Proserpine was a Hébé-class frigate built for the French Navy of the Ancien Régime in Brest. Jacques-Noël Sané designed her as well as five sister ships and she was rated for thirty-eight guns.
Proserpine was stationed at Saint Domingue from 1786 until 1788. In 1792, she was under Ensign Van Stabel. From 1793, she served as a commerce raider under Captain Jean-Baptiste Perrée, notably capturing the 32-gun Dutch frigate Vigilante and several merchantmen of a convoy that Vigilante was escorting.
On 23 June 1795, under Captain Daugier, Proserpine took part in the Battle of Groix as the flagship of Admiral Villaret de Joyeuse. She unsuccessfully attempted to regroup the French fleet, almost colliding with the Droits de l'Homme in the process. Proserpine then fired a broadside at the approaching British fleet before she escaped.

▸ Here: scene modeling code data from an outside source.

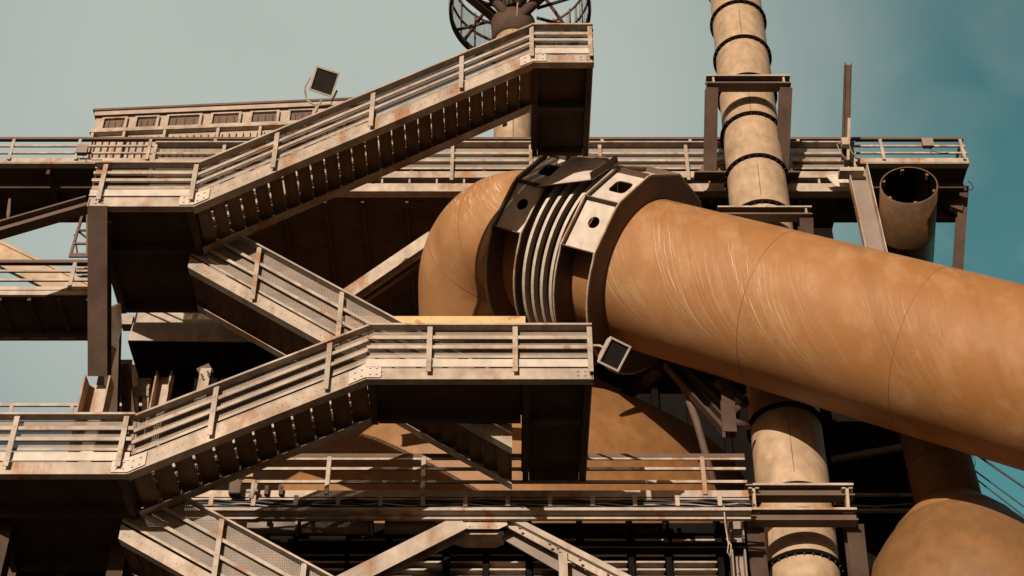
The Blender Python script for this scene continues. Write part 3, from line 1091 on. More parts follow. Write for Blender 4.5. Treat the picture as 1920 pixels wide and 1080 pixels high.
railing(gal, [V((xg0, YG, zg + .30)), V((xg1, YG, zg + .30))], 1.12, [P(x, 300, YG).x for x in (288, 418, 566, 700, 848, 995, 1125, 1287, 1480, 1598)], YG - 0.02, True, post_drop=0.55, cap_w=0.30)

# machine house
YH = 39.7
ha, hb = P(168, 310, YH), P(700, 310, YH - .4)
ztop = P(176, 211, YH).z; ztop2 = P(700, 188, YH - .4).z
zb_ = zu - 0.05
xh0, xh1 = P(176, 240, YH).x, P(700, 240, YH).x
hs = thing("machine_house", "ribbed steel machine house with a row of clerestory frames behind the upper walkway", "building", ((xh0 + xh1) / 2, YH, zb_))
def hp(x, z, dy=0.0):
    t = (x - xh0) / (xh1 - xh0)
    return V((x, YH - 0.4 * t + dy, z))
def hbox(mb, x0, x1, y0, y1, z0a, z1a, tilt=0.0):
    def zt_(x, z):
        t = (x - xh0) / (xh1 - xh0)
        return zb_ + (z - zb_) * (1 + t * tilt)
    mb.hexa([hp(x0, zt_(x0, z0a), y0), hp(x1, zt_(x1, z0a), y0), hp(x1, zt_(x1, z0a), y1), hp(x0, zt_(x0, z0a), y1)],
            [hp(x0, zt_(x0, z1a), y0), hp(x1, zt_(x1, z1a), y0), hp(x1, zt_(x1, z1a), y1), hp(x0, zt_(x0, z1a), y1)])
HH = ztop - zb_
TI = (ztop2 - zb_) / HH - 1
mb = MB(); hbox(mb, xh0, xh1, 0, 4.0, zb_, zb_ + HH * .97, TI); mb.build("wall", 'clad', hs)
mb = MB()
for i in range(40):
    xx = lerp(xh0, xh1, (i + .6) / 40)
    hbox(mb, xx - .04, xx + .04, -0.10, -0.002, zb_, zb_ + HH * .665, TI)
mb.build("wall_rib", 'rail', hs)
for i, u in enumerate((0.002, .115, .26, .45, .60, .76, .90)):
    xx = lerp(xh0, xh1, u)
    mb = MB(); hbox(mb, xx, xx + .10, -0.20, -0.102, zb_, zb_ + HH * .70, TI); mb.build("buttress", 'clad', hs)
mb = MB(); hbox(mb, xh0 - .05, xh1, -0.22, -0.003, zb_ + HH * .702, zb_ + HH * .714, TI); hbox(mb, xh0 - .03, xh1, -0.2, -0.004, zb_ + HH * .72, zb_ + HH * .745, TI); mb.build("band_rail", 'rail', hs)
wx = [(.03, .135), (.165, .265), (.295, .44), (.475, .60), (.635, .755), (.79, .90)]
for u0, u1 in wx:
    x0, x1 = lerp(xh0, xh1, u0 * .88), lerp(xh0, xh1, u1 * .88)
    mb = MB()
    z0_, z1_ = zb_ + HH * .755, zb_ + HH * .905
    hbox(mb, x0, x1, -0.12, -0.004, z0_, z0_ + .06, TI); hbox(mb, x0, x1, -0.12, -0.004, z1_ - .06, z1_, TI)
    hbox(mb, x0, x0 + .09, -0.121, -0.0035, z0_ + .062, z1_ - .062, TI); hbox(mb, x1 - .09, x1, -0.121, -0.0035, z0_ + .062, z1_ - .062, TI)
    fr = mb.build("window", 'rail', hs)
    mb = MB(); hbox(mb, x0 + .092, x1 - .092, -0.02, -0.0045, z0_ + .063, z1_ - .063, TI)
    for q_ in range(1, 4):
        xr = lerp(x0, x1, q_ / 4); hbox(mb, xr - .03, xr + .03, -0.06, -0.021, z0_ + .064, z1_ - .16, TI)
    mb.build("recess_panel", 'brown', fr)
mb = MB(); hbox(mb, xh0 - .12, xh1, -0.20, 4.3, zb_ + HH * .978, zb_ + HH * 1.0, TI); mb.build("roof", 'brown', hs)
mb = MB(); hbox(mb, xh0 - .06, xh1, -0.14, -0.11, zb_ + HH * .93, zb_ + HH * .976, TI); mb.build("eaves_board", 'clad', hs)

# ------------------------------------------------------------------ cage platform and stack above the top landing
YS = 39.3
st = thing("stack_pipe", "tan vertical stack pipe rising behind the top flight", "pipe", P(962, 400, YS))
mb = MB()
d_ = depth(962, 280, YS)
rs = 36.5 / FPX * d_
p_lo, p_hi = P(960, 335, YS), P(972, 50, YS)
xs_ = P(962, 280, YS).x
mb.tube([V((xs_, YS, p_lo.z)), V((xs_, YS, p_hi.z))], rs, 48)
mb.build("shell", 'pipe', st)
mb = MB(); mb.box(xs_ - .012, xs_ + .012, YS - rs - .02, YS - rs + .01, p_lo.z, p_hi.z - .3); mb.build("weld_seam", 'brown', st)
mb = MB()
q = V((xs_ - .35, YS - rs * .95, P(945, 218, YS - rs).z))
mb.box(q.x - .12, q.x + .12, q.y - .25, q.y, q.z - .1, q.z + .3); mb.box(q.x - .06, q.x + .07, q.y - .22, q.y - .05, q.z - .42, q.z - .1)
mb.build("hook_bracket", 'black', st)
cg = thing("cage_platform", "round caged grating platform with spokes at the top of the stack", "platform", P(975, 30, YS))
zr = P(975, 22, YS).z
cxr = P(975, 22, YS).x
RR = 133 / FPX * depth(975, 22, YS)
def ring(mb, c, r, a, b, n=72):
    mb.lathe(c, (0, 0, 1), [(-b, r - a), (-b, r), (b, r), (b, r - a)], n, True, True, (0, 1, 2, 3))
mb = MB(); ring(mb, V((cxr, YS, zr)), RR, 0.10, 0.16); mb.build("lower_ring", 'dark', cg)
mb = MB(); ring(mb, V((cxr, YS, zr + 1.2)), RR + .02, 0.06, 0.05); ring(mb, V((cxr, YS, zr + 2.2)), RR + .02, 0.06, 0.05); mb.build("guard_ring", 'brown', cg)
mb = MB()
for k in range(20):
    a = 2 * math.pi * (k + .3) / 20
    c = V((cxr + math.cos(a) * (RR - .04), YS + math.sin(a) * (RR - .04), zr))
    mb.bar(c, c + V((0, 0, 2.3)), 0.05, 0.05, (math.cos(a), math.sin(a), 0))
mb.build("guard_bar", 'brown', cg)
mb = MB()
nn = 72
o = len(mb.v)
for rr in (rs + .25, RR - .11):
    for k in range(nn):
        a = 2 * math.pi * k / nn
        mb.v.append(V((cxr + math.cos(a) * rr, YS + math.sin(a) * rr, zr + 0.05)))
for k in range(nn):
    j = (k + 1) % nn
    mb.face([k, j, nn + j, nn + k])
mb.build("grating_floor", 'grate', cg)
for a in (20, 65, 115, 160, 200, 250, 290, 340):
    mb = MB(); ca, sa_ = math.cos(R(a)), math.sin(R(a))
    mb.bar(V((cxr + ca * rs, YS + sa_ * rs, zr - .08)), V((cxr + ca * (RR - .1), YS + sa_ * (RR - .1), zr - .02)), 0.07, 0.12)
    mb.build("floor_bearer", 'dark', cg)
hub = V((xs_, YS, P(968, 62, YS).z))
for tx in (905, 1040):
    mb = MB(); mb.tube([hub + V((0, -.5, 0)), P(tx, -30, YS - .9)], 0.21, 16); mb.build("spoke_tube", 'dark', cg)
mb = MB(); mb.lathe(hub, (0, 0, 1), [(-.55, rs), (-.5, rs + .12), (.1, rs + .12), (.5, rs + .16), (.9, rs * .8), (2.6, rs * .75)], 40); mb.build("hub_cone", 'dark', cg)
for a in (35, 95, 145, 215, 270, 325):
    mb = MB(); ca, sa_ = math.cos(R(a)), math.sin(R(a))
    mb.bar(V((cxr + ca * (rs + .1), YS + sa_ * (rs + .1), zr + 2.1)), V((cxr + ca * (RR - .05), YS + sa_ * (RR - .05), zr + .1)), 0.10, 0.10)
    mb.build("cross_brace", 'brown', cg)
mb = MB(); o = 0
for zz in (zr + .1, zr + 2.3):
    for k in range(72):
        a = 2 * math.pi * k / 72
        mb.v.append(V((cxr + math.cos(a) * (RR + .03), YS + math.sin(a) * (RR + .03), zz)))
for k in range(72):
    j = (k + 1) % 72
    mb.face([k, j, 72 + j, 72 + k])
mb.build("mesh_wall", 'grate', cg)
mb = MB(); pa = P(855, 80, YS - 1.5); pb = P(935, 88, YS - 0.4)
mb.ibeam(V((pa.x, pa.y, zr - .35)), V((xs_ - rs, YS, zr - .35)), 0.3, 0.32, 0.03, 0.02); mb.build("cantilever_beam", 'brown', cg)
mb = MB(); mb.tube([hub + V((0.12, -rs - .05, -.4)), P(972, -20, YS - rs - .2)], 0.025, 6); mb.build("lightning_rod", 'rail', cg)

# ------------------------------------------------------------------ flanged pipe on the right
fp_lo, fp_hi = P(1512, 1130, 33.5), P(1374, -40, 37.6)
fa = (fp_hi - fp_lo).normalized()
fpipe = thing("flanged_pipe", "tall ochre pipe with bolted black flanges passing behind the orange duct", "pipe", fp_lo)
def on_pipe(y):
    lo, hi = 0.0, 1.0
    for _ in range(60):
        m = (lo + hi) / 2
        q = lerp(fp_hi, fp_lo, m) - V((0, 0, CAM_Z))
        dep = q.y * CP + q.z * SP
        yy = 540 - FPX * (-q.y * SP + q.z * CP) / dep
        if yy < y: lo = m
        else: hi = m
    p = lerp(fp_hi, fp_lo, (lo + hi) / 2)
    q = p - V((0, 0, CAM_Z))
    return p, q.y * CP + q.z * SP
pts = [on_pipe(y) for y in range(-40, 1131, 30)]
rad = []
for i, y in enumerate(range(-40, 1131, 30)):
    hwx = 46.5 + (68.5 - 46.5) * (y + 0) / 900.0
    rad.append(min(hwx, 69) / FPX * pts[i][1])
mb = MB(); mb.tube([p for p, _ in pts], rad, 64); mb.build("shell", 'pipe', fpipe)
def rad_at(y):
    return min(46.5 + 22.0 * y / 900.0, 69) / FPX * on_pipe(y)[1]
for yc in (-20, 46, 112, 184, 257, 337, 424, 620, 806, 955, 1080):
    c, dd = on_pipe(yc)
    r = rad_at(yc)
    mb = MB()
    mb.lathe(c, fa, [(-.05, r - .02), (-.05, r + .10), (-.005, r + .10), (-.005, r + .085), (.005, r + .085), (.005, r + .10), (.05, r + .10), (.05, r - .02)], 72, True, False, tuple(range(8)))
    fl = mb.build("flange", 'black', fpipe)
    mb = MB()
    e1 = fa.orthogonal().normalized(); e2 = fa.cross(e1)
    for k in range(28):
        a = 2 * math.pi * k / 28
        q = c + (e1 * math.cos(a) + e2 * math.sin(a)) * (r + .062)
        bolts(mb, [q - fa * 0.078], fa, 0.016, 0.156)
    mb.build("flange_bolt", 'brown', fl)
for y0, y1 in ((60, 108), (200, 250), (350, 410), (830, 930)):
    mb = MB(); a, b = on_pipe(y0)[0], on_pipe(y1)[0]
    n_ = (V((-.12, -1, -.3)) - fa * V((-.12, -1, -.3)).dot(fa)).normalized()
    mb.bar(a + n_ * rad_at(y0), b + n_ * rad_at(y1), .018, .012, n_)
    mb.build("weld_seam", 'brown', fpipe)
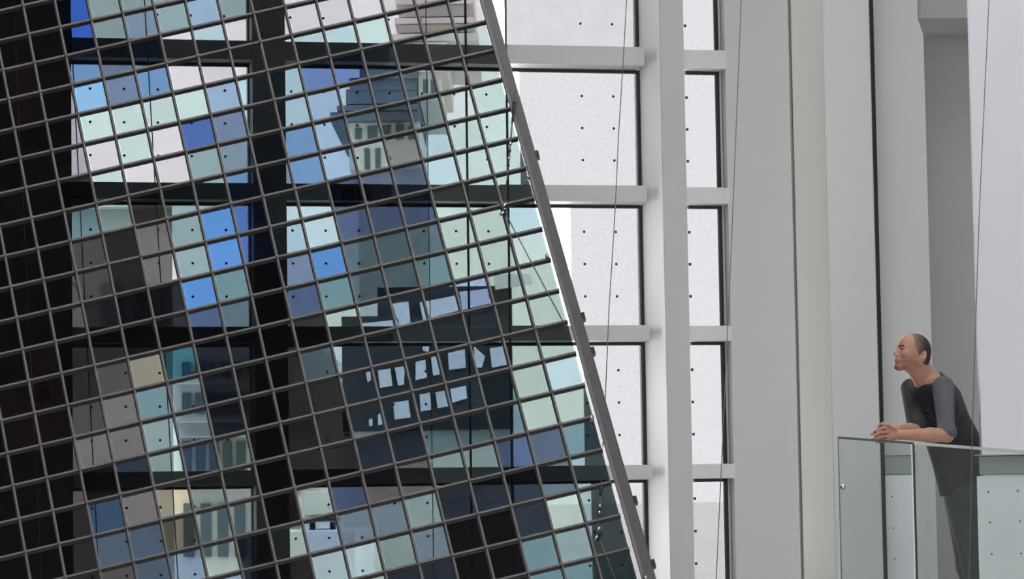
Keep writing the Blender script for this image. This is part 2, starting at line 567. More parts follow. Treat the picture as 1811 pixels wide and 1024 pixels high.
# edge beam
mb = MB(); mb.bar(gp(I1 + .12, J0, -.02), gp(I1 + .34, J1, -.02), .07, .09, GN, M['beam']); mb.build('edge_beam', grid, bevel=.008)
mb = MB(); mb.bar(gp(I1 - .04, J0, .02), gp(I1 + .16, J1, .02), .018, .05, GN, M['steel']); mb.build('edge_flange', grid)
mb = MB(); mb.bar(gp(I0, J1 + .1, -.02), gp(I1 + .4, J1 + .1, -.02), .07, .09, GN, M['beam']); mb.build('edge_beam', grid, bevel=.008)
for jj in (1.6, 1.95, 12.9, 14.0, 7.6, 18.6, 20.5):
    mb = MB(); p = gp(I1 + .36 + .009 * jj, jj, 0); mb.bar(p, p + gb * .22, .022, .05, GN, M['black']); mb.build('bracket', grid)
for (i, j) in ((13.95, 8.4), (13.9, 11.0), (13.9, 16.1), (14.2, 21.0)):
    mb = MB(); p = gp(i, j, .03); mb.tube([p - GN * .02, p + GN * .03], .012, M['chrome'], 10); mb.build('bolt', grid)


# ------------------------------------------------------------------ cables
def cable(pts, label, r=.0035, name='steel_cable', parts=None, m='wire'):
    mb = MB(); P = [at(*p) for p in pts]; mb.tube(P, r, M[m], 6)
    o = mb.build(name); tag(o, label, 'cable'); return o


cable([(1104, -120, 18), (1108, 0, 18), (1102, 111, 18), (1094, 237, 18), (1088, 371, 18), (1077, 548, 18), (1070, 718, 18), (1066, 790, 18), (1078, 930, 18.0)][:8], 'thin dark cable hanging over the right side of the wide window beside the grid edge')
cable([(1315, -120, 19), (1311, 0, 19), (1299, 297, 19), (1295, 400, 19), (1287, 577, 19), (1276, 822, 19), (1267, 1015, 19), (1262, 1120, 19)], 'thin cable hanging in front of the narrow window and the white wall right of it')
cable([(1755, -120, 15.9), (1749, 0, 15.9), (1737, 260, 15.9), (1731, 400, 15.9), (1720, 750, 15.9), (1714, 1024, 15.9), (1711, 1130, 15.9)], 'thin cable running down in front of the leaning man and white wall', r=.0028)
GROUP = 'cables hanging behind the grid'
for k, (a, b, lab) in enumerate((
        ((20, -60), (75, 1080), 'grey cable behind the grid, leftmost of those on the dark side'),
        ((120, -60), (178, 1080), 'grey cable behind the grid crossing the blue panes of the left window'),
        ((252, -60), (318, 1080), 'grey cable behind the grid near the middle of the left window'),
        ((752, -60), (768, 1080), 'slim dark cable behind the grid at the middle of the wide window'))):
    cable([(a[0], a[1], 22.5), (b[0], b[1], 22.5)], lab, r=.005 if k < 3 else .004)['group'] = GROUP
cable([(822, -60, 22.8), (836, 1080, 22.8)], 'thick grey rod standing behind the grid in the wide window', r=.011, name='steel_rod')
cable([(893, -60, 22.8), (909, 1080, 22.8)], 'thick grey rod just behind the slanting edge of the grid', r=.011, name='steel_rod')
cable([(0, 330, 21.5), (150, 530, 21.5)], 'thin slanting cable crossing the darkest left side of the grid', r=.004)


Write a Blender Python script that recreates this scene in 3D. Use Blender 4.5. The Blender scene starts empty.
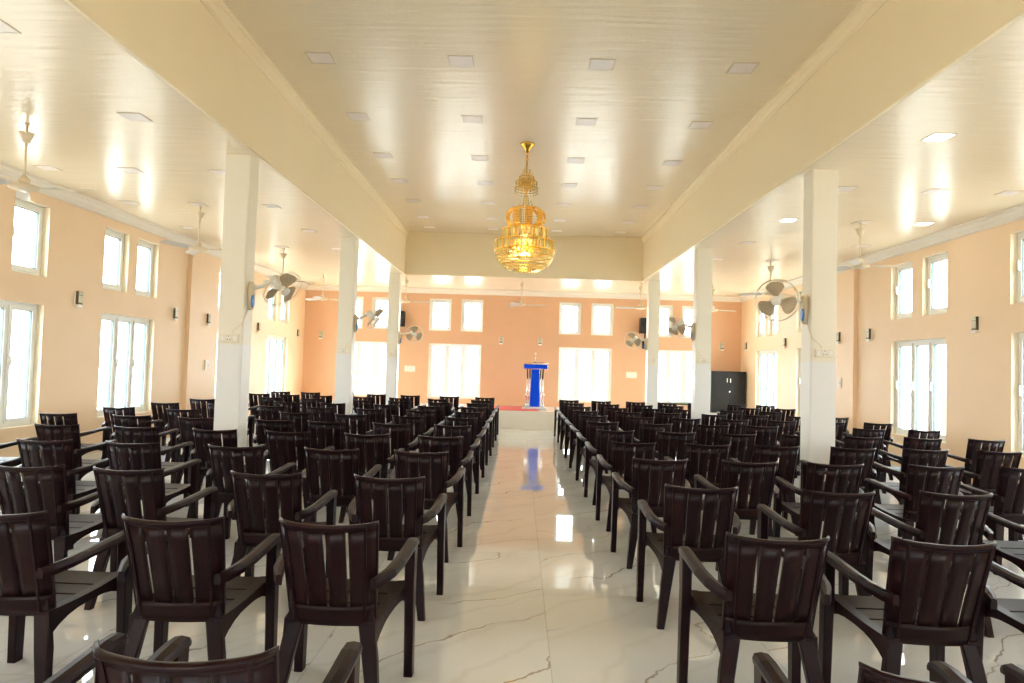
import bpy, bmesh, math, random
from mathutils import Vector, Matrix
random.seed(7)
SC = bpy.context.scene
COL = SC.collection
PI = math.pi

# ------------------------------------------------------------------ materials
def mat(name, col, rough=.5, metal=0., spec=.5, coat=0., emit=None, estr=0., trans=0.):
    m = bpy.data.materials.new(name); m.use_nodes = True
    b = m.node_tree.nodes['Principled BSDF']
    b.inputs['Base Color'].default_value = (*col, 1)
    b.inputs['Roughness'].default_value = rough
    b.inputs['Metallic'].default_value = metal
    b.inputs['Specular IOR Level'].default_value = spec
    b.inputs['Coat Weight'].default_value = coat
    b.inputs['Transmission Weight'].default_value = trans
    if emit:
        b.inputs['Emission Color'].default_value = (*emit, 1)
        b.inputs['Emission Strength'].default_value = estr
    return m

def nodes(m): return m.node_tree.nodes, m.node_tree.links, m.node_tree.nodes['Principled BSDF']

def painted(name, col, rough, var=.04, scale=2.5, bump=0., bscale=(1, 1, 1), spec=.5):
    """wall / ceiling paint: slow tone variation and a faint brushed bump"""
    m = mat(name, col, rough, spec=spec); N, L, b = nodes(m)
    tc = N.new('ShaderNodeTexCoord'); n = N.new('ShaderNodeTexNoise'); n.inputs['Scale'].default_value = scale
    n.inputs['Detail'].default_value = 4
    L.new(tc.outputs['Object'], n.inputs['Vector'])
    r = N.new('ShaderNodeMapRange'); r.inputs['To Min'].default_value = 1 - var; r.inputs['To Max'].default_value = 1 + var
    L.new(n.outputs['Fac'], r.inputs['Value'])
    mx = N.new('ShaderNodeMix'); mx.data_type = 'RGBA'; mx.blend_type = 'MULTIPLY'; mx.inputs['Factor'].default_value = 1
    mx.inputs['A'].default_value = (*col, 1); L.new(r.outputs['Result'], mx.inputs['B'])
    L.new(mx.outputs['Result'], b.inputs['Base Color'])
    if bump:
        mp = N.new('ShaderNodeMapping'); mp.inputs['Scale'].default_value = bscale
        L.new(tc.outputs['Object'], mp.inputs['Vector'])
        n2 = N.new('ShaderNodeTexNoise'); n2.inputs['Scale'].default_value = 1; n2.inputs['Detail'].default_value = 3
        L.new(mp.outputs['Vector'], n2.inputs['Vector'])
        bp = N.new('ShaderNodeBump'); bp.inputs['Strength'].default_value = bump; bp.inputs['Distance'].default_value = .01
        L.new(n2.outputs['Fac'], bp.inputs['Height']); L.new(bp.outputs['Normal'], b.inputs['Normal'])
    return m

def two_tone(name, low, high, zs, rough):
    m = mat(name, low, rough); N, L, b = nodes(m)
    tc = N.new('ShaderNodeTexCoord'); sp = N.new('ShaderNodeSeparateXYZ'); L.new(tc.outputs['Object'], sp.inputs[0])
    g = N.new('ShaderNodeMath'); g.operation = 'GREATER_THAN'; g.inputs[1].default_value = zs; L.new(sp.outputs[2], g.inputs[0])
    x = N.new('ShaderNodeMix'); x.data_type = 'RGBA'; x.inputs['A'].default_value = (*low, 1); x.inputs['B'].default_value = (*high, 1)
    L.new(g.outputs[0], x.inputs['Factor']); L.new(x.outputs['Result'], b.inputs['Base Color'])
    return m

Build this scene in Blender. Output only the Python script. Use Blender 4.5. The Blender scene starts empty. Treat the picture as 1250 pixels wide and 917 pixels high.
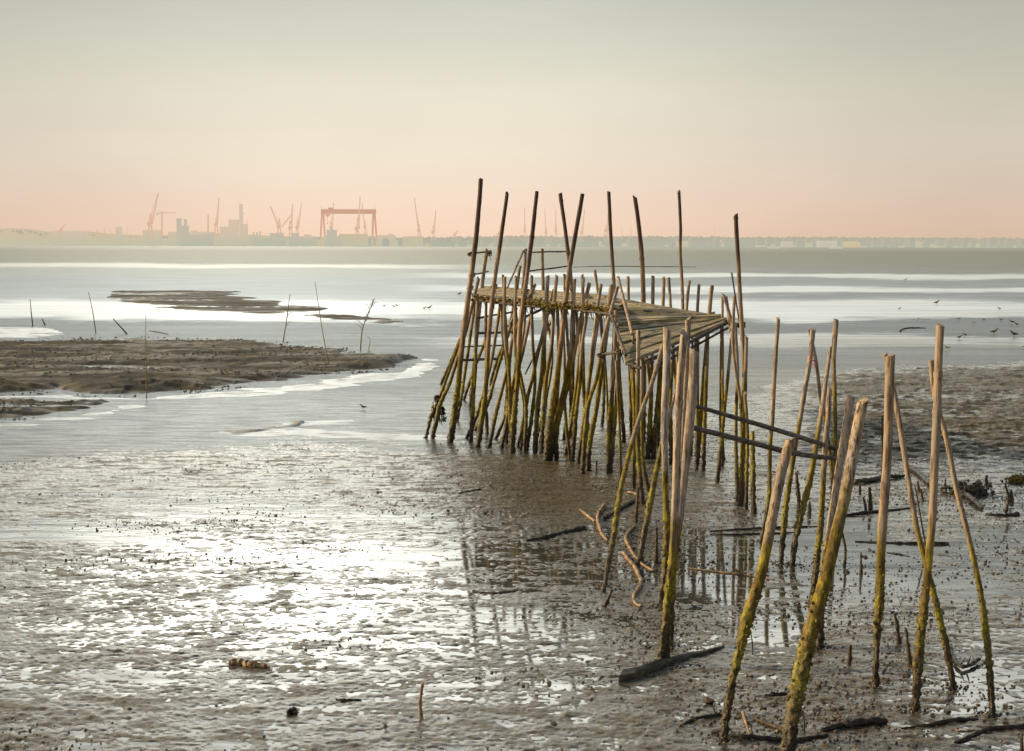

Almost a year later, on 13 June 1796, about 12 leagues south of Cape Clear, Ireland, the frigate Dryad, under the command of Captain Lord Amelius Beauclerk, captured Proserpine following a relatively brief chase but a bitter action. In the engagement, Proserpine, under the command of Citizen Pevrieu, lost 30 men killed and 45 wounded out of her crew of 348 men. Dryad had two men killed and seven wounded. In 1847 the Admiralty awarded the Naval General Service Medal with clasp "Dryad 13 June 1796" to all surviving claimants from the action.